H(D,D) does correctly compute the mapping from its input to its reject

state on the basis that H correctly predicts that D correctly simulated
by H would never halt.

[Richard Damon]

Which isn't Halt Deciding but just Peter Olcott's Other Problem (POOP)
deciding.

In computability theory, the halting problem is the problem of
determining, from a description of an arbitrary computer program and an
input, whether the program will finish running, or continue to run forever.

Thus a HALT DECIDER must report on the behavior of whether the ACTUAL
PROGRAM (described by the input) would Halt or not.

D(D) Halts, since H(D,D) returns 0.

THus, for an actual Halt Decider, the correct answer is Halting.

Since you say the "Correct Answer" in Not Halting, the question CAN'T be
the Halting Problem, or you are just proving you are a LIAR.

You H may in fact be a correct POOP decider, which you THINK is a Halt
Decider, but it isn't one.

PERIOD.

All your weasle words to claim otherwise are just revealed to be what
they are, and you are proved to be an idiot as you can't tell the
difference between POOP and Halting.

[olcott]

*Finally a most important key point of agreement*

Now we are at the point where I said that I painted my house white and
people disagree on the basis that the can of paint said that the color
was eggshell.

[Richard Damon]

So, you still think that your POOP is halting, because you don't know
the difference.

In computability theory, the halting problem is the problem of
determining, from a description of an arbitrary computer program and an
input, whether the program will finish running, or continue to run forever.
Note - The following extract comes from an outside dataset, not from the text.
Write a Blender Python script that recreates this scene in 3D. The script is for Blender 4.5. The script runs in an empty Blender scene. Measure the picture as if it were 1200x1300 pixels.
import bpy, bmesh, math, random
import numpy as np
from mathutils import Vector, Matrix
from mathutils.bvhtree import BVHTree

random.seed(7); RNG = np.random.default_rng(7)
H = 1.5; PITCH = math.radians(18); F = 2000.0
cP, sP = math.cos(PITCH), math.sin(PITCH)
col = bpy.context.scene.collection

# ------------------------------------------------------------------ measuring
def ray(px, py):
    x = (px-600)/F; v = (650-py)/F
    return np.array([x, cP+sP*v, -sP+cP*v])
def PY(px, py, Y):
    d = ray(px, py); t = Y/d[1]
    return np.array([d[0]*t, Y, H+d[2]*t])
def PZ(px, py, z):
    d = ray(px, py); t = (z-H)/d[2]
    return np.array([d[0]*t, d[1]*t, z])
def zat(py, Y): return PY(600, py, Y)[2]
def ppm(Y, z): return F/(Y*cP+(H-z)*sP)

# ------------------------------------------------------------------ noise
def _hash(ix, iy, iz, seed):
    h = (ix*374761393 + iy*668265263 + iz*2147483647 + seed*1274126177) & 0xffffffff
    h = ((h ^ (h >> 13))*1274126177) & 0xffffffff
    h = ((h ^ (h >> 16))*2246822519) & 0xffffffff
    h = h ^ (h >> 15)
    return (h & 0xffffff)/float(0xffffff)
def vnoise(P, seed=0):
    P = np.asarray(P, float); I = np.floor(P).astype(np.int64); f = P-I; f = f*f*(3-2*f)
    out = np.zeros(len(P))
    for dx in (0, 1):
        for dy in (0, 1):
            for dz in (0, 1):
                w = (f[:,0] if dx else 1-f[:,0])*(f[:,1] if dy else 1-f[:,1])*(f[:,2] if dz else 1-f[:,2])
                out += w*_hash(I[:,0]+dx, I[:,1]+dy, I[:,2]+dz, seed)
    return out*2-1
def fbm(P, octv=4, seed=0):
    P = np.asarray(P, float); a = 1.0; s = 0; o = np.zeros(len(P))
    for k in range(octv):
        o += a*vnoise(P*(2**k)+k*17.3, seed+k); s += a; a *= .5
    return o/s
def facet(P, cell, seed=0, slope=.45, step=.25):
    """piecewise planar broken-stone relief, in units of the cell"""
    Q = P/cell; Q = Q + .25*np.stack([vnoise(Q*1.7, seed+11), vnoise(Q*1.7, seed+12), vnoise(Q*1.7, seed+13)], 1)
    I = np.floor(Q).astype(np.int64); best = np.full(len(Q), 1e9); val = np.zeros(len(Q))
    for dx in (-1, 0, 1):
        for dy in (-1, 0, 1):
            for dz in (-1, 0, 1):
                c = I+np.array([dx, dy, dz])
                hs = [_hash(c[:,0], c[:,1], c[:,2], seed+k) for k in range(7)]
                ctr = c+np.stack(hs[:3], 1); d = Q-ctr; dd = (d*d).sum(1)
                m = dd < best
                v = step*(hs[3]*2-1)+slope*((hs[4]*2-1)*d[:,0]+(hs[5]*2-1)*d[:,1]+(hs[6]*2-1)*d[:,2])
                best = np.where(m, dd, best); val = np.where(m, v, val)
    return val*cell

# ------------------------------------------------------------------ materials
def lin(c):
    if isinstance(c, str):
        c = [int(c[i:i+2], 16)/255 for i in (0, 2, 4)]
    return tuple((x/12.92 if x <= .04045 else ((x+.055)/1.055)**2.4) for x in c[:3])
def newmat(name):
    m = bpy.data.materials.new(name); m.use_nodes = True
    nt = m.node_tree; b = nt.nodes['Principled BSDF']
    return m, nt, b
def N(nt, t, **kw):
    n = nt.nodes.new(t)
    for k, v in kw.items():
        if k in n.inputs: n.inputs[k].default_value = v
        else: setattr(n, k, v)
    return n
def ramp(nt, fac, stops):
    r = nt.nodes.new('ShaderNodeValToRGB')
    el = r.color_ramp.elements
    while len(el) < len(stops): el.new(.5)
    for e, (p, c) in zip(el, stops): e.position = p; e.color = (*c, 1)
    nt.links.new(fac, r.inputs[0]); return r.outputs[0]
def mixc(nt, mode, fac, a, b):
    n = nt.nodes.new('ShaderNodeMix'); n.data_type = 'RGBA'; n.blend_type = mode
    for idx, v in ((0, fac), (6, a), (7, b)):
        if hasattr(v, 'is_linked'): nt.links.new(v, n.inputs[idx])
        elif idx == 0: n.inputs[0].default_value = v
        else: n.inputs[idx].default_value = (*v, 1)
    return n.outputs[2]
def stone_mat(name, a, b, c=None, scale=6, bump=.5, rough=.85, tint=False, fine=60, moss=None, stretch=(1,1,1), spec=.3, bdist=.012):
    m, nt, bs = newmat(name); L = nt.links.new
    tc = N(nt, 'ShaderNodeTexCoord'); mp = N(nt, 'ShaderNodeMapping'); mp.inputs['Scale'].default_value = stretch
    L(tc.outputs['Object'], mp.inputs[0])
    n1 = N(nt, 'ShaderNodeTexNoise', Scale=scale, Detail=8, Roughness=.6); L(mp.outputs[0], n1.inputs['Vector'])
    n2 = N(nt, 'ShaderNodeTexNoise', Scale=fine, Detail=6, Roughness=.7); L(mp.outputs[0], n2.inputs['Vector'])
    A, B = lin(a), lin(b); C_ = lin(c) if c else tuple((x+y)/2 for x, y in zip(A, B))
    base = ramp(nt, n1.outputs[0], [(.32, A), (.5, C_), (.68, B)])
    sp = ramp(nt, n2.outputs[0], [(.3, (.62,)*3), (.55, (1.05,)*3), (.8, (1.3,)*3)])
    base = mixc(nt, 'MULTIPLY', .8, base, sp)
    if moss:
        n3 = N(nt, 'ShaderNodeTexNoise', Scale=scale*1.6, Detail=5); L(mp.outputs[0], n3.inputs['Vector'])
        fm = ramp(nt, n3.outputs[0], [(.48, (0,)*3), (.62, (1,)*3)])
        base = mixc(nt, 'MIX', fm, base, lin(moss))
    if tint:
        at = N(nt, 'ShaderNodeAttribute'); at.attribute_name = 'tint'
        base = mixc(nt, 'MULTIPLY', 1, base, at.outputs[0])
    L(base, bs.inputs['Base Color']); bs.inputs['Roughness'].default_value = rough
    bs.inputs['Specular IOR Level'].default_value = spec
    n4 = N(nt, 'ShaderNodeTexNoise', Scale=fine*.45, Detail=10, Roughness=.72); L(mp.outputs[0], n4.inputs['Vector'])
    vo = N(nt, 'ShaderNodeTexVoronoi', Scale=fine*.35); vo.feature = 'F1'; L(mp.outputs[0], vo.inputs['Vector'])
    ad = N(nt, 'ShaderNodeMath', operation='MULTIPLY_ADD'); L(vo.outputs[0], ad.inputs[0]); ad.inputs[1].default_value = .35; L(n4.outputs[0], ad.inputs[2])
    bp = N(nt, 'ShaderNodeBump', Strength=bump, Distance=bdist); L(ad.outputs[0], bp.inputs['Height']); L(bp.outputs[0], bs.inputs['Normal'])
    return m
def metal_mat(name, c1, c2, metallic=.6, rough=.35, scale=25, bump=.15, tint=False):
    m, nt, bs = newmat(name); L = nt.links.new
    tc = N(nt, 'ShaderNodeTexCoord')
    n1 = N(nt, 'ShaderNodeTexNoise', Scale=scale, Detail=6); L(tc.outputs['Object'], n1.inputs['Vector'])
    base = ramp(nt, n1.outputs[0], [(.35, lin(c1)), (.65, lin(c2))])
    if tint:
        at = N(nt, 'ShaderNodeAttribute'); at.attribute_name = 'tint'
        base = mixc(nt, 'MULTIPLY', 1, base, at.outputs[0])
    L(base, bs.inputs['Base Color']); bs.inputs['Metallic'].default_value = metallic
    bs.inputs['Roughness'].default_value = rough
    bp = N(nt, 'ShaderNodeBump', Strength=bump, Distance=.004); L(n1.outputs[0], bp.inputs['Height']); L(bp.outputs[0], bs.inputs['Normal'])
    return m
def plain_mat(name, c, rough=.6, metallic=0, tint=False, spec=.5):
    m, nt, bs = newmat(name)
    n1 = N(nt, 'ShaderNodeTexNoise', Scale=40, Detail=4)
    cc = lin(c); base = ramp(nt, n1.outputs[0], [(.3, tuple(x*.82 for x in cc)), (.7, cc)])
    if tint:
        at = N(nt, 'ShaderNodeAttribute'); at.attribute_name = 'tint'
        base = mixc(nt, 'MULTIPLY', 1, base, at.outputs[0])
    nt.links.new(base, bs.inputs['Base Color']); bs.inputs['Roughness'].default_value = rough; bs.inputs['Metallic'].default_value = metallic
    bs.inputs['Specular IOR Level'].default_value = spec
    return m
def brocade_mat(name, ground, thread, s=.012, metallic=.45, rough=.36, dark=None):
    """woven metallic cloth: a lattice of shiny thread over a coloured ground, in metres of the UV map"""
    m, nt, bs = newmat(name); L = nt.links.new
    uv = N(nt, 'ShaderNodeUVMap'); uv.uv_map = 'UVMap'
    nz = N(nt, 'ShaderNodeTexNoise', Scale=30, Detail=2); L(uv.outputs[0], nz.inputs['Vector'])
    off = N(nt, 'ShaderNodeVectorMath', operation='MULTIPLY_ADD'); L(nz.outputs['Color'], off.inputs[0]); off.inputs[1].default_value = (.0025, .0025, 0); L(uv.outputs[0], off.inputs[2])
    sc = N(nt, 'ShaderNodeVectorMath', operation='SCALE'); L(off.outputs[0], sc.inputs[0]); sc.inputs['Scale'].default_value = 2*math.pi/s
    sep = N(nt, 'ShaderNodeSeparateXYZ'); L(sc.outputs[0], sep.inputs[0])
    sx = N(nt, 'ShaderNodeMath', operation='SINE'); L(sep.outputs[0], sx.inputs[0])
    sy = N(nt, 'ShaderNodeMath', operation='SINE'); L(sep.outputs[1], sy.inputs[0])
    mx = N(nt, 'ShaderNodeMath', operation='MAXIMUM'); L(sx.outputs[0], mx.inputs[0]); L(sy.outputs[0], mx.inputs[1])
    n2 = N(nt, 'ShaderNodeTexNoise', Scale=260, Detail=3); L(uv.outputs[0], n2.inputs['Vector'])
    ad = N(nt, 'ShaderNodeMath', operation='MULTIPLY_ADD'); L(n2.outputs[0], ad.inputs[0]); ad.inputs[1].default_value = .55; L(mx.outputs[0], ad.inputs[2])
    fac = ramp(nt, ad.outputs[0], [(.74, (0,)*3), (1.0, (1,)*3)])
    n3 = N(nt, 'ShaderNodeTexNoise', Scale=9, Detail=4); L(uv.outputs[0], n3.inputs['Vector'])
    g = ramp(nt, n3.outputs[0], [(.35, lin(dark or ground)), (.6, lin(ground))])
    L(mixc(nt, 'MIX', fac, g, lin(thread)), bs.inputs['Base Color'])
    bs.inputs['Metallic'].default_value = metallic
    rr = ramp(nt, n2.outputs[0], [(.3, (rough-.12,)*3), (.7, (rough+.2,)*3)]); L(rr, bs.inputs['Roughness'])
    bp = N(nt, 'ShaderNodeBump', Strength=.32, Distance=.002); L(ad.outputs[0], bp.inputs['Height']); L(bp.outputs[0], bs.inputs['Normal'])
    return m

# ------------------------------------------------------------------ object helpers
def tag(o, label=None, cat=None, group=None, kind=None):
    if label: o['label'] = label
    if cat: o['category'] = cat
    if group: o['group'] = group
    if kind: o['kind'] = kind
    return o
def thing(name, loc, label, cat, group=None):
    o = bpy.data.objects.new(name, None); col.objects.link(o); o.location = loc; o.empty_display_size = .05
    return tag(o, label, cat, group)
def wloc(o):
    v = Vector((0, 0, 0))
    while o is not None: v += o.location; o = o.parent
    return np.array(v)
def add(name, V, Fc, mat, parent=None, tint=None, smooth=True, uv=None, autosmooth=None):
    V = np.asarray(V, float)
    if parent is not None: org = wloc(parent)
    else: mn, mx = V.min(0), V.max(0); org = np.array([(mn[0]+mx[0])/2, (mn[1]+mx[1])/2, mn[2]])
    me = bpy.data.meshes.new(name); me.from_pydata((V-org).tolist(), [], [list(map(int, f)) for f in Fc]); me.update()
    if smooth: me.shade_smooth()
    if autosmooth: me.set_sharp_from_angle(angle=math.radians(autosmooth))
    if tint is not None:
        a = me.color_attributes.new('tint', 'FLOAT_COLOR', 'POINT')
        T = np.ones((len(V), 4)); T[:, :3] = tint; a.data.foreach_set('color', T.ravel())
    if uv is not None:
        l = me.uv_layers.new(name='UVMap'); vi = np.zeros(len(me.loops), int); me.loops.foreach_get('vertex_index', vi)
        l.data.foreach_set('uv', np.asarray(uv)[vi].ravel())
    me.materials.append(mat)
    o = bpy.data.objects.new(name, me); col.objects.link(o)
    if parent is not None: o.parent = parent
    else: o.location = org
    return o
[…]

This says NOTHING about the decider being able to argue about it being
unable to simulate to a final state.

The ONLY thing that matters is the behavior of the actual machine. PERIOD.
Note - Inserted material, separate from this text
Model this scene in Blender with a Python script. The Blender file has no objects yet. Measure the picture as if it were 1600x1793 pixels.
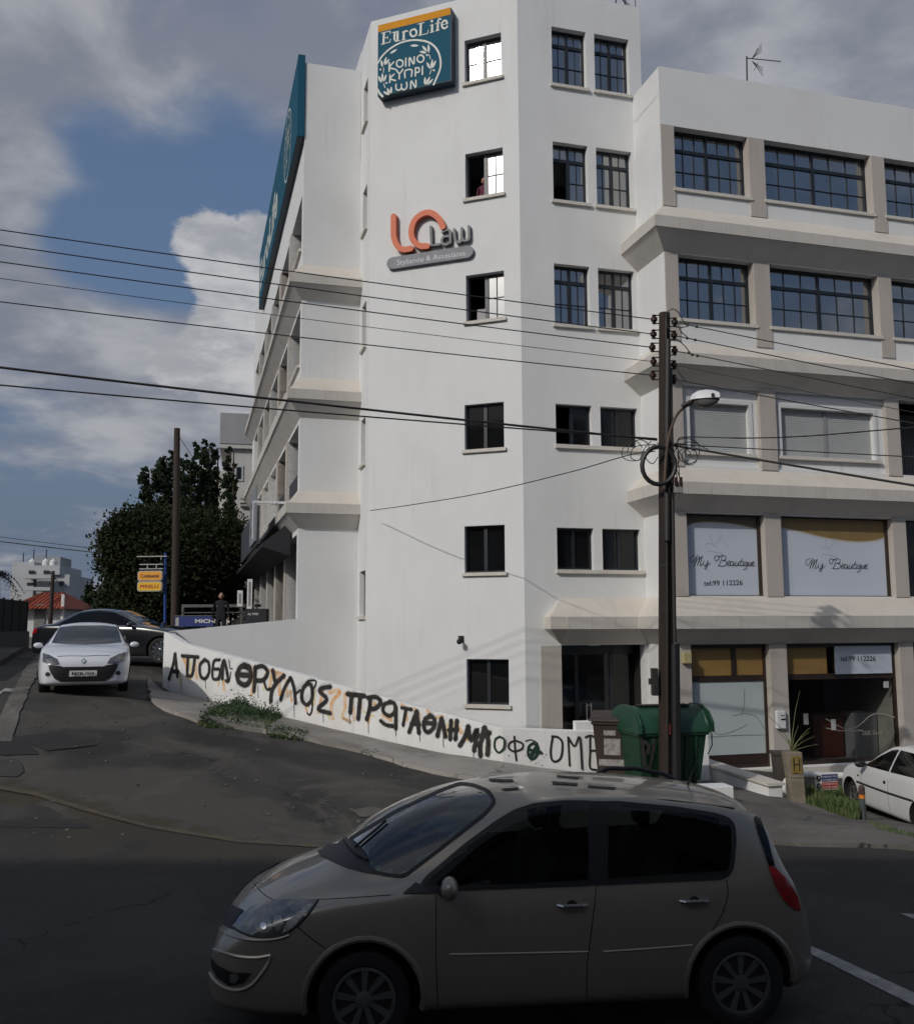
import bpy, bmesh, math, random
import numpy as np
from mathutils import Vector, Matrix, geometry
from mathutils.bvhtree import BVHTree
R = math.radians
random.seed(7)
sc = bpy.context.scene
COL = sc.collection
# ------------------------------------------------------------------ camera
PW, PH, FP = 1600.0, 1793.0, 1670.2
H0 = 2.88                                    # eye height above the road
PITCH, ROLL = 0.11826, -0.004135
_c, _s = math.cos(PITCH), math.sin(PITCH)
_R0, _U0, CF = Vector((1, 0, 0)), Vector((0, -_s, _c)), Vector((0, _c, _s))
CR = _R0*math.cos(ROLL)+_U0*math.sin(ROLL)
CU = -_R0*math.sin(ROLL)+_U0*math.cos(ROLL)
CO = Vector((0, 0, H0))
cd = bpy.data.cameras.new('camera'); cam = bpy.data.objects.new('camera', cd); COL.objects.link(cam)
cam.matrix_world = Matrix(((CR.x, CU.x, -CF.x, 0), (CR.y, CU.y, -CF.y, 0), (CR.z, CU.z, -CF.z, H0), (0, 0, 0, 1)))
cd.sensor_fit = 'HORIZONTAL'; cd.sensor_width = 36; cd.lens = 36*FP/PW
cd.clip_start = .05; cd.clip_end = 3000
sc.camera = cam
# ------------------------------------------------------------------ exposure
sc.view_settings.view_transform = 'Standard'; sc.view_settings.look = 'None'
sc.view_settings.gamma = 1; sc.view_settings.use_curve_mapping = False
sc.view_settings.exposure = 0.0
sc.cycles.max_bounces = 6; sc.cycles.use_denoising = True
# ------------------------------------------------------------------ sun
SUN_YAW, SUN_EL = R(-140), R(33)             # yaw clockwise from +Y
SD = Vector((math.sin(SUN_YAW)*math.cos(SUN_EL), math.cos(SUN_YAW)*math.cos(SUN_EL), math.sin(SUN_EL)))
sl = bpy.data.lights.new('sun', 'SUN'); sl.energy = 1.75; sl.angle = R(.6); sl.color = (1, .95, .88)
so = bpy.data.objects.new('sun', sl); COL.objects.link(so); so.location = SD*60
so.rotation_euler = SD.to_track_quat('Z', 'Y').to_euler()
# ------------------------------------------------------------------ sky
def N(nt, t, **k):
    n = nt.nodes.new(t)
    for a, b in k.items(): setattr(n, a, b)
    return n
def build_world():
    w = bpy.data.worlds.new('World'); sc.world = w; w.use_nodes = True
    nt = w.node_tree; nt.nodes.clear(); L = nt.links.new
    out = N(nt, 'ShaderNodeOutputWorld'); bg = N(nt, 'ShaderNodeBackground'); bg.inputs[1].default_value = .1
    sky = N(nt, 'ShaderNodeTexSky', sky_type='NISHITA', sun_disc=False)
    sky.sun_elevation = SUN_EL; sky.sun_rotation = SUN_YAW; sky.dust_density = 2.0; sky.air_density = 1.1
    tc = N(nt, 'ShaderNodeTexCoord')
    def vm(op, a, b=None):
        n = N(nt, 'ShaderNodeVectorMath', operation=op)
        for i, v in enumerate((a, b)):
            if v is None: continue
            if hasattr(v, 'links'): L(v, n.inputs[i])
            else: n.inputs[i].default_value = v
        return n
    def ma(op, a, b=None, c=None, clamp=False):
        n = N(nt, 'ShaderNodeMath', operation=op); n.use_clamp = clamp
        for i, v in enumerate((a, b, c)):
            if v is None: continue
            if hasattr(v, 'links'): L(v, n.inputs[i])
            else: n.inputs[i].default_value = v
        return n.outputs[0]
    d = vm('NORMALIZE', tc.outputs['Generated']).outputs[0]
    sep = N(nt, 'ShaderNodeSeparateXYZ'); L(d, sep.inputs[0])
    # layer plane: stretch the clouds towards the horizon
    k = ma('ADD', sep.outputs[2], .22)
    sv = vm('SCALE', d); L(ma('DIVIDE', .9, ma('MAXIMUM', k, .05)), sv.inputs['Scale'])
    def noise(vec, scale, detail, rough, off=(0, 0, 0), dist=0):
        a = vm('ADD', vec, off).outputs[0]
        n = N(nt, 'ShaderNodeTexNoise'); n.inputs['Scale'].default_value = scale
        n.inputs['Detail'].default_value = detail; n.inputs['Roughness'].default_value = rough
        n.inputs['Distortion'].default_value = dist
        L(a, n.inputs['Vector']); return n.outputs[0]
    def mr(v, a, b, smooth=True):
        n = N(nt, 'ShaderNodeMapRange'); n.interpolation_type = 'SMOOTHSTEP' if smooth else 'LINEAR'
        L(v, n.inputs[0]); n.inputs[1].default_value = a; n.inputs[2].default_value = b
        return n.outputs[0]
    big = noise(sv.outputs[0], 1.9, 7, .52, (3.1, 1.7, .4), .25)
    fine = noise(sv.outputs[0], 4.6, 8, .55, (7, 2, 5), .2)
    veil = noise(sv.outputs[0], 1.0, 4, .5, (1, 9, 2), .1)
    def blob(px, py, r0, r1, sx=1.0):
        t = (CR*((px-PW/2)/FP)-CU*((py-PH/2)/FP)+CF).normalized()
        return mr(vm('DISTANCE', d, tuple(t)).outputs['Value'], r1, r0)
    # a heap cloud low at the left, thick cover overhead, blue gap between
    bl = None
    for b in (blob(400, 455, .018, .060), blob(362, 432, .010, .045), blob(450, 430, .01, .05), blob(450, 540, .03, .085), blob(420, 620, .03, .085), blob(310, 640, .0, .05)):
        bl = b if bl is None else ma('MAXIMUM', bl, b)
    top = None
    for b, wgt in ((blob(300, -60, .10, .26), .30), (blob(1350, 20, .1, .45), .36), (blob(430, 190, .03, .07), .26), (blob(20, 320, .04, .11), .20), (blob(100, 610, .06, .17), .24), (blob(300, 660, .05, .14), .26), (blob(1100, -500, .3, .9), .25)):
        v = ma('MULTIPLY', b, wgt); top = v if top is None else ma('MAXIMUM', top, v)
    gap = None
    for b in (blob(340, 320, .05, .13), blob(200, 260, .02, .08), blob(180, 420, .03, .09), blob(270, 400, .05, .10)):
        gap = b if gap is None else ma('MAXIMUM', gap, b)
    field = ma('ADD', ma('ADD', big, ma('MULTIPLY', ma('SUBTRACT', fine, .5), .5)), top)
    field = ma('SUBTRACT', field, ma('MULTIPLY', gap, .34))
    cov = mr(field, .40, .76)
    heap = mr(ma('ADD', bl, ma('MULTIPLY', ma('SUBTRACT', noise(sv.outputs[0], 7, 10, .68, (4, 1, 3), .15), .5), 2.0)), .26, .58)
    # cloud colours (radiance divided by the background strength)
    cr = N(nt, 'ShaderNodeMix', data_type='RGBA')
    L(mr(ma('ADD', fine, ma('MULTIPLY', ma('SUBTRACT', veil, .5), .6)), .36, .68), cr.inputs[0])
    cr.inputs[6].default_value = (2.1, 2.25, 2.75, 1); cr.inputs[7].default_value = (3.9, 4.0, 4.25, 1)
    hc = N(nt, 'ShaderNodeMix', data_type='RGBA')
    L(mr(noise(sv.outputs[0], 7, 6, .6, (2, 2, 8)), .38, .64), hc.inputs[0])
    hc.inputs[6].default_value = (3.5, 3.6, 3.9, 1); hc.inputs[7].default_value = (5.5, 5.5, 5.6, 1)
    blue = N(nt, 'ShaderNodeMix', data_type='RGBA'); blue.inputs[0].default_value = .72
    L(sky.outputs[0], blue.inputs[6]); blue.inputs[7].default_value = (.92, 1.48, 2.65, 1)
    hz = N(nt, 'ShaderNodeMix', data_type='RGBA'); L(mr(sep.outputs[2], .34, -.02), hz.inputs[0])
    L(blue.outputs[2], hz.inputs[6]); hz.inputs[7].default_value = (1.25, 1.62, 2.3, 1)
    m1 = N(nt, 'ShaderNodeMix', data_type='RGBA'); L(ma('MULTIPLY', cov, .93), m1.inputs[0]); L(hz.outputs[2], m1.inputs[6]); L(cr.outputs[2], m1.inputs[7])
    m2 = N(nt, 'ShaderNodeMix', data_type='RGBA'); L(ma('MULTIPLY', heap, .9), m2.inputs[0]); L(m1.outputs[2], m2.inputs[6]); L(hc.outputs[2], m2.inputs[7])
    # thin bright cloud round the veiled sun
    g = mr(vm('DISTANCE', d, tuple(SD)).outputs['Value'], .42, .02)
    glow = N(nt, 'ShaderNodeMix', data_type='RGBA', blend_type='ADD'); glow.inputs[0].default_value = 1
    gc = vm('SCALE', (62, 60, 56)); L(ma('POWER', g, 2.2), gc.inputs['Scale'])
    L(m2.outputs[2], glow.inputs[6]); L(gc.outputs[0], glow.inputs[7])
    L(glow.outputs[2], bg.inputs[0]); L(bg.outputs[0], out.inputs[0])
build_world()
# ------------------------------------------------------------------ frames and rays
YB, YA = 1.29808769, -1.20715293
BU = Vector((math.sin(YB), math.cos(YB), 0)); BW = Vector((-math.cos(YB), math.sin(YB), 0)); ZZ = Vector((0, 0, 1))
def frame(o, x, y):
    return Matrix(((x.x, y.x, 0, o.x), (x.y, y.y, 0, o.y), (x.z, y.z, 1, o.z), (0, 0, 0, 1)))
MF = frame(CO, BU, BW)                                   # x = u, y = w, z from eye level
def FL(u, w, z): return MF @ Vector((u, w, z))
XA = -Vector((math.sin(YA), math.cos(YA), 0)); NA = Vector((-XA.y, XA.x, 0))
MA = frame(FL(7.85, 22, 0), XA, NA)                      # face A: x to the right, y inwards
MD = frame(CO, -BW, BU)                                  # faces looking left: x = -w, y = u
def ray(x, y): return CR*((x-PW/2)/FP)-CU*((y-PH/2)/FP)+CF
def at(x, y, Y):
    d = ray(x, y); return CO+d*(Y/d.y)
def hit(x, y, P, n):
    d = ray(x, y); return CO+d*(((P-CO).dot(n))/d.dot(n))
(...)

Anything else either must be actually equivalent, so the answer is the
same, or it isn't a correct interpreation.

This is like you saying you painted the house white, but the color is
actually purple.

Your idea of what "Halting" means isn't compatible with the actual
definition in all cases, and H^/P/D is one of the cases it differs. You
are just too blind to be able to tell the difference.

You may THINK its just like White vs Eggshell, but that just shows you
don't actually understand what you are talking about.

Ultimately, you have made the explicit claim that even though D(D)
Halts, that Non-Halting is the correct answer for H to give as a Halt
Decider.

THAT IS WRONG. PERIOD.

Your claim just proves you are either totally ignorant, or a
pathological liar, or most likely BOTH.

[olcott]

On 2/16/2023 8:44 AM, Don Stockbauer wrote:

*Now that I have agreement that the following is a verified fact it*
*becomes much more efficient for others to accurately evaluate my work*

*It is a verified fact that* H(D,D) does correctly compute the mapping

from its input to its reject state on the basis that H correctly

predicts that D correctly simulated by H would never halt (reach its own
"return" statement and terminate normally).

The above paragraph sums up the entire essence the many thousands of
hours of work since 2004. I also show how to apply this to the Peter
Linz (Turing machine based proof in this paper.

*Simulating Halt Deciders Defeat the Halting Theorem*
https://www.researchgate.net/publication/368568464_Simulating_Halt_Deciders_Defeat_the_Halting_Theorem

[Richard Damon]

So, all you have done is proved that you aren't actualy working on a
Halt Decider, as the definiton of a Halt decider is "In computability

theory, the halting problem is the problem of determining, from a
description of an arbitrary computer program and an input, whether the
program will finish running, or continue to run forever. "

Since that isn't the problem you are working on. you are just shown to
be LYING about working on it.

It is clear that you aren't working on the Halting Problem because you
have ADMITTED that even though P(P) will Halt, H(P,P) is correct to say
its input is non-halting, thus it can't be the halt decider of
computability theory.

PERIOD.

Thus, all your words are show to just be LIES.